Women march with balloons during a rally of the Women’s Yellow Vest protest movement (Femmes Gilets jaunes) near Place de la Bastille in Paris on January 6, 2019. France’s “yellow vest” protesters were back on the streets again on January 5 as a government spokesman denounced those still protesting as hard-liners who wanted only to bring down the government.
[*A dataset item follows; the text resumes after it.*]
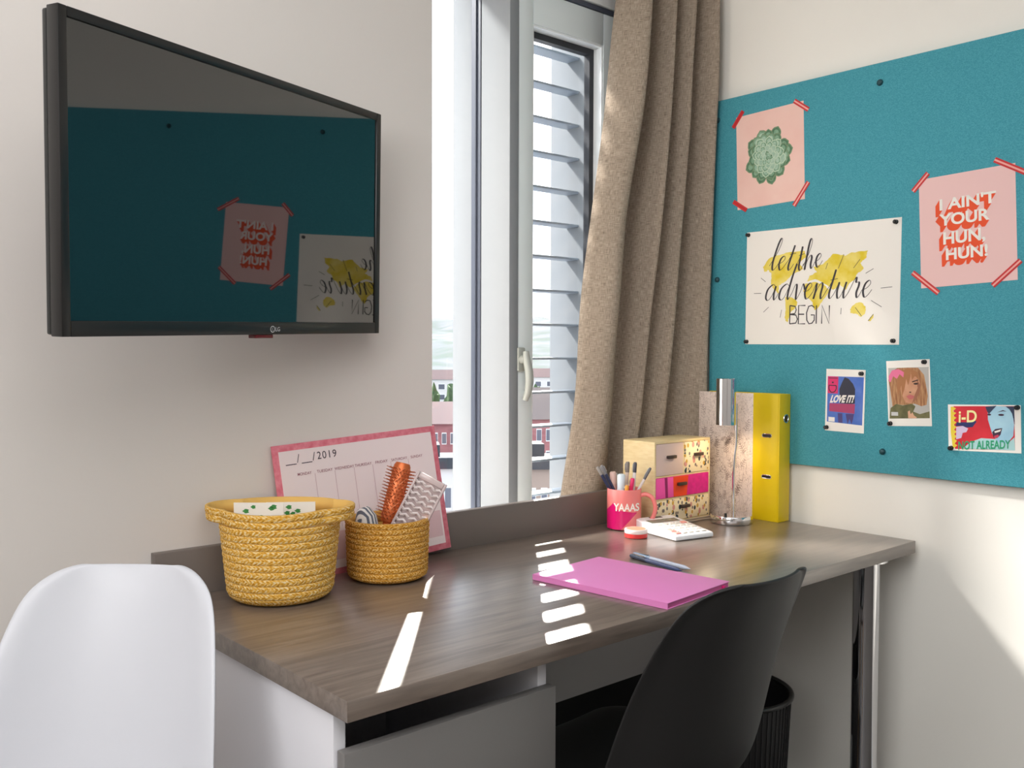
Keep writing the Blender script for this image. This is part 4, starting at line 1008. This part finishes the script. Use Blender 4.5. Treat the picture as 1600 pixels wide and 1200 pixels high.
# ================================================================== MINI DRAWERS
dx0, dx1, dy0, dy1, dh = -0.327, -0.104, -0.125, -0.022, 0.2075
dr = thing('mini_drawers', 'small pale wooden box of four drawers behind the mug', 'drawer unit', (dx0, dy0, T))
PINE = mat('pale_birch', (232, 212, 166), 0.55, mottle=(9, (222, 198, 148), (3, 3, 14)))
w, dd = dx1 - dx0, dy1 - dy0
bm = NB(); th_ = 0.0055
box(bm, 0, th_, 0, dd, 0, dh, 0.0008); box(bm, w - th_, w, 0, dd, 0, dh, 0.0008); box(bm, th_, w - th_, 0, dd, 0, th_, 0.0006); box(bm, th_, w - th_, 0, dd, dh - th_, dh, 0.0006); box(bm, th_, w - th_, dd - 0.004, dd, th_, dh - th_)
rz = [th_, 0.0625, 0.1195, dh - th_]
for z in rz[1:3]: box(bm, th_, w - th_, 0.0005, dd - 0.004, z - 0.002, z + 0.002)
box(bm, w * 0.51 - 0.002, w * 0.51 + 0.002, 0.0005, dd - 0.004, rz[2] + 0.002, dh - th_)
obj('carcass', bm, PINE, dr)
def floral(name, base):
    m = bpy.data.materials.new(name); m.use_nodes = True; nt = m.node_tree; b = nt.nodes['Principled BSDF']; b.inputs['Roughness'].default_value = 0.5
    t_ = nt.nodes.new('ShaderNodeTexCoord'); c = None
    prevc = None
    for (sc, thr, col, off) in ((62, 0.30, (46, 62, 70), 0), (48, 0.26, (214, 150, 140), 3.1), (80, 0.27, (120, 110, 108), 7.7), (58, 0.24, (206, 160, 62), 12.3)):
        mp = nt.nodes.new('ShaderNodeMapping'); mp.inputs['Location'].default_value = (off, off, off); mp.inputs['Scale'].default_value = (1.0, 0.05, 0.75)
        mp.inputs['Rotation'].default_value = (0, off * 0.4 + 0.5, 0)
        v = nt.nodes.new('ShaderNodeTexVoronoi'); v.inputs['Scale'].default_value = sc; v.inputs['Randomness'].default_value = 1.0
        nt.links.new(t_.outputs['Object'], mp.inputs['Vector']); nt.links.new(mp.outputs['Vector'], v.inputs['Vector'])
        lt = nt.nodes.new('ShaderNodeMath'); lt.operation = 'LESS_THAN'; lt.inputs[1].default_value = thr; nt.links.new(v.outputs['Distance'], lt.inputs[0])
        mx = nt.nodes.new('ShaderNodeMix'); mx.data_type = 'RGBA'; nt.links.new(lt.outputs[0], mx.inputs['Factor'])
        if prevc is None: mx.inputs['A'].default_value = lin(base) + (1,)
        else: nt.links.new(prevc, mx.inputs['A'])
        mx.inputs['B'].default_value = lin(col) + (1,); prevc = mx.outputs['Result']
    nt.links.new(prevc, b.inputs['Base Color']); return m
FLO = floral('floral_print', (244, 226, 190))
HND = mat('dark_bronze_handle', (58, 44, 40), 0.35)
def drawer(x0, x1, z0, z1, m, hx, label):
    bm = NB(); box(bm, x0, x1, -0.001, 0.006, z0, z1, 0.0006); box(bm, x0 + 0.002, x1 - 0.002, 0.006, dd - 0.01, z0 + 0.001, z1 - 0.006)
    d = obj('drawer', bm, m, dr, label=label)
    bm = NB(); zc = (z0 + z1) / 2 + 0.006; box(bm, hx - 0.0165, hx + 0.0165, -0.009, -0.001, zc - 0.004, zc + 0.004, 0.0015); obj('drawer_handle', bm, HND, d)
e_ = 0.0008
drawer(th_ + e_, w * 0.51 - 0.002 - e_, rz[2] + 0.002 + e_, dh - th_ - e_, mat('drawer_blush', (216, 192, 186), 0.55), w * 0.27, 'plain blush drawer')
drawer(w * 0.51 + 0.002 + e_, w - th_ - e_, rz[2] + 0.002 + e_, dh - th_ - e_, FLO, w * 0.76, 'floral top drawer')
STR = [mat('drawer_pink', (240, 84, 168), 0.5), mat('drawer_plum', (140, 18, 92), 0.5), mat('drawer_orange', (232, 66, 22), 0.5), mat('drawer_magenta', (222, 20, 140), 0.5, mottle=(80, (206, 16, 128), (1, 1, 1)))]
drawer(th_ + e_, w - th_ - e_, rz[1] + 0.002 + e_, rz[2] - 0.002 - e_, STR[0], w * 0.46, 'pink and orange striped drawer')
sd_ = [c for c in dr.children if c.name.startswith('drawer')][-1]
z0, z1 = rz[1] + 0.003, rz[2] - 0.003
for (xa, xb, xc, xd), m in [((0.150, 0.200, 0.170, 0.215), STR[1]), ((0.31, 0.60, 0.32, 0.57), STR[2]), ((0.60, 0.995, 0.57, 0.995), STR[3])]:
    bm = NB(); q = []
    u = lambda t: th_ + e_ + (w - 2 * th_ - 2 * e_) * t
    prism(bm, [(u(xc), z0), (u(xd), z0), (u(xb), z1), (u(xa), z1)], 0.0010, 0.0013, mtx=Matrix(((1, 0, 0, 0), (0, 0, -1, 0), (0, 1, 0, 0), (0, 0, 0, 1))))
    obj('colour_stripe', bm, m, sd_, smooth=False)
drawer(th_ + e_, w - th_ - e_, th_ + e_, rz[1] - 0.002 - e_, FLO, w * 0.52, 'floral bottom drawer')

# ================================================================== LEVER ARCH FILE
fx0, fx1, fy0, fy1, fh = -0.050, -0.0015, -0.297, -0.047, 0.324
bi = thing('lever_arch_file', 'yellow lever arch file with botanical patterned cover leaning at the pin board', 'binder', (fx0, fy0, T))
YF_ = mat('file_yellow', (228, 198, 8), 0.4)
wd, ln = fx1 - fx0, fy1 - fy0
BOT = bpy.data.materials.new('botanical_print'); BOT.use_nodes = True; nt = BOT.node_tree; b = nt.nodes['Principled BSDF']; b.inputs['Roughness'].default_value = 0.6
t_ = nt.nodes.new('ShaderNodeTexCoord')
def linework(sc, stretch, rot, lo, hi, dist):
    mp = nt.nodes.new('ShaderNodeMapping'); mp.inputs['Scale'].default_value = stretch; mp.inputs['Rotation'].default_value = rot
    n = nt.nodes.new('ShaderNodeTexNoise'); n.inputs['Scale'].default_value = sc; n.inputs['Detail'].default_value = 2.5; n.inputs['Distortion'].default_value = dist
    nt.links.new(t_.outputs['Object'], mp.inputs['Vector']); nt.links.new(mp.outputs['Vector'], n.inputs['Vector'])
    s = nt.nodes.new('ShaderNodeMath'); s.operation = 'SUBTRACT'; s.inputs[1].default_value = 0.5; nt.links.new(n.outputs['Fac'], s.inputs[0])
    a = nt.nodes.new('ShaderNodeMath'); a.operation = 'ABSOLUTE'; nt.links.new(s.outputs[0], a.inputs[0])
    mr = nt.nodes.new('ShaderNodeMapRange'); mr.inputs['From Min'].default_value = lo; mr.inputs['From Max'].default_value = hi; nt.links.new(a.outputs[0], mr.inputs['Value'])
    return mr.outputs['Result']
l1 = linework(75, (1, 1, 1), (0, 0, 0), 0.004, 0.022, 2.5); l2 = linework(48, (1, 1.6, 0.7), (0.6, 0, 0), 0.002, 0.018, 1.0)
mn = nt.nodes.new('ShaderNodeMath'); mn.operation = 'MINIMUM'; nt.links.new(l1, mn.inputs[0]); nt.links.new(l2, mn.inputs[1])
rp = nt.nodes.new('ShaderNodeValToRGB'); rp.color_ramp.elements[0].color = lin((176, 156, 146)) + (1,); rp.color_ramp.elements[1].color = lin((230, 214, 204)) + (1,)
nt.links.new(mn.outputs[0], rp.inputs['Fac']); nt.links.new(rp.outputs['Color'], b.inputs['Base Color'])
ys = 0.078
bm = NB(); box(bm, 0, 0.003, ys, ln, 0.0, fh, 0.0006); obj('front_cover', bm, BOT, bi, label='cover with fine brown botanical drawing')
bm = NB(); box(bm, 0, 0.003, 0.004, ys, 0.0, fh, 0.0006); box(bm, 0, wd, 0, 0.004, 0.0, fh, 0.001); box(bm, wd - 0.003, wd, 0.004, ln, 0.0, fh, 0.0006); obj('yellow_spine', bm, YF_, bi)
bm = NB(); box(bm, 0.004, wd - 0.006, 0.03, ln - 0.01, 0.006, fh - 0.02); obj('paper_block', bm, PAPER, bi, smooth=False)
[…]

Bertrand GUAY / AFP
Women march with balloons during a rally of the Women’s Yellow Vest protest movement (Femmes Gilets jaunes) near Place de la Bastille in Paris on January 6, 2019. France’s “yellow vest” protesters were back on the streets again on January 5 as a government spokesman denounced those still protesting as hard-liners who wanted only to bring down the government.
Bertrand GUAY / AFP

 

Dior said Friday it was bringing forward its Paris fashion week show after its flagship shop was looted during “yellow vests” protests.

The luxury brand’s men’s spring-summer show was to have been taken place a week Saturday, when more anti-government protests are likely in the French capital.

Dior refused to say if it was bringing the January 19 show forward a day to avoid trouble.

However, demonstrators smashed up its Champs Elysees boutique on November 26 and stole goods and caused damage reportedly to the tune of one million Euros.

Others scrawled graffiti declaring “Screw the rich and immigrants”.

Slogans including “The people want Dior” were plastered on the building after earlier protests.

Luxury boutiques have become a frequent target of the protests, which began in November as a revolt against a rise in fuel prices but which have since morphed into an expression of general discontent.

Chanel, which protected the windows of its shops with fashionably black plywood cladding, has also become a magnet for graffiti, sprayed with slogans such as “Yellow is the new black” and “A perfume of victory”.

The US designer Thom Browne also moved his Saturday show to earlier in the day, while other brands have so far not said whether they will be affected.

Supermodel Bella Hadid set social media alight Wednesday by appearing at a Louis Vuitton dinner during New York fashion week in a luminous yellow vest designed by the creator of its men’s line, Virgil Abloh.

The American came up with the design as a part of his first show for the label earlier this year, but the model’s appearance in it still set tongues wagging.

Many Paris fashion shows traditionally take place near the Champs Elysees, which has been the focus for the “yellow vests” weekly Saturday demonstrations, which often end in violence.

Police have tried to contain protesters by closing metro stations and redirecting traffic from the area.

Paris men’s fashion week begins on Tuesday and is followed by the haute couture shows, which will run until January 24.